Jim Dale, senior risk meteorologist at British Weather Services, says that it may only be a matter of weeks but, in climate terms, that's quite huge.

"Climate change, specifically rainfall and rising temperatures, is slightly changing the seasons, which is why we see variation in flood timings," he says.

Hannaford says the team chose to study flood timings because it’s a more sensitive indicator of climate influences on flooding, compared to looking at magnitude or frequency of floods. They can use the timings to unpack the processes that are driving flood variability on a large scale.

These processes are more obvious in colder countries in the north-east of Europe such as Sweden, Finland and the Baltic States, where floods now tend to occur one month earlier than in the 1960s and 1970s.

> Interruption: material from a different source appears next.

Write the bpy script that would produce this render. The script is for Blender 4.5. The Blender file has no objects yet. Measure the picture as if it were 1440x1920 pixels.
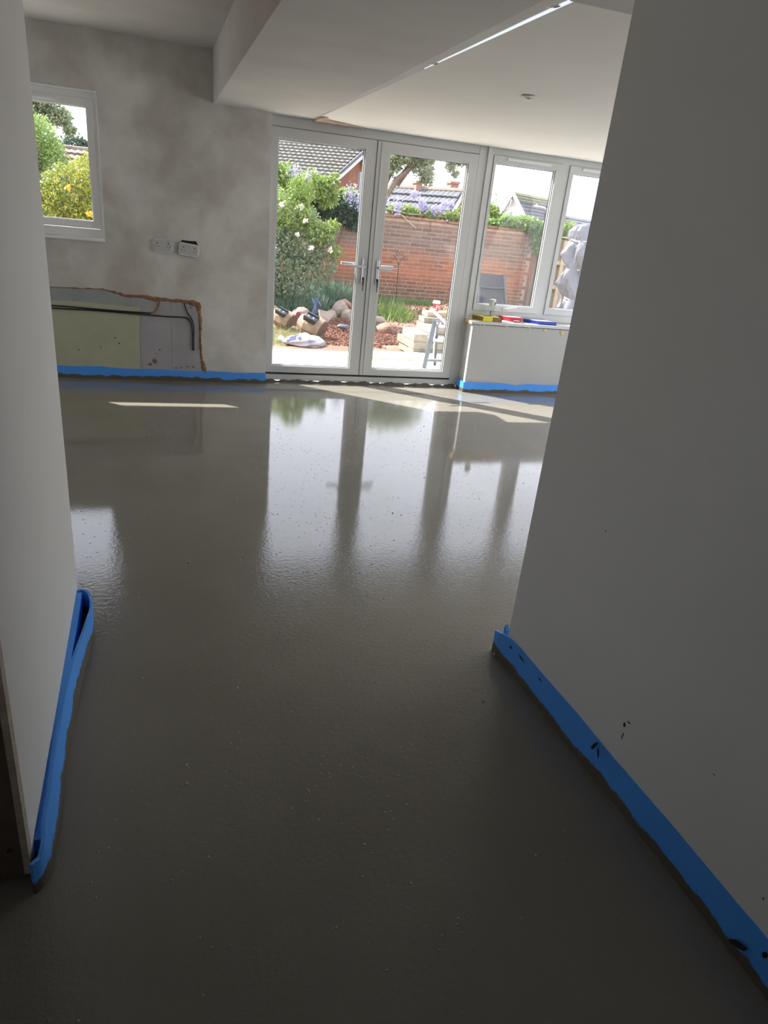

Read more: Supercomputer predicts 10 years of record rain in England

"Rising temperatures result in snow melting earlier," he says. "That’s almost certainly due to human induced climate warming because it's unequivocal that the climate has warmed and this is melting ice."

On parts of the Mediterranean coast, flood events occurring later in the season are aligned with the warming of the Mediterranean.

For the study, which has been published in the journal Science, Hannaford and Günter Blöschl, the paper's main author, collected and analysed 50 years of data of the timings of floods from more than 4,000 hydrometric stations located in 38 European countries, making this the biggest study of its kind.

Hannaford says it's important to monitor flood changes so we can better coordinate our flood risk management in a warming world.

"If we do see these shifts continue at the rate they have been changing, it might impact agriculture, hydropower and water resources," he says.

"This study means we should be less surprised by ad-hoc events that seem slightly out of season," Dale adds.

This isn't the first time that floods have been blamed on our changing climate, but before this study we were unsure of the exact reason why.

Previous flood research was often concerned with the size of floods, but this can be affected by urbanisation, intensifying agriculture and deforestations - more than just climate warming.

Therefore, looking at the timing of flooding can tell you more about what causes them.

Hannaford says this study should hammer home the importance of long term monitoring so we can see the emerging climate variability, whether or not we can directly link this to human-driven climate change, and prepare for future flooding.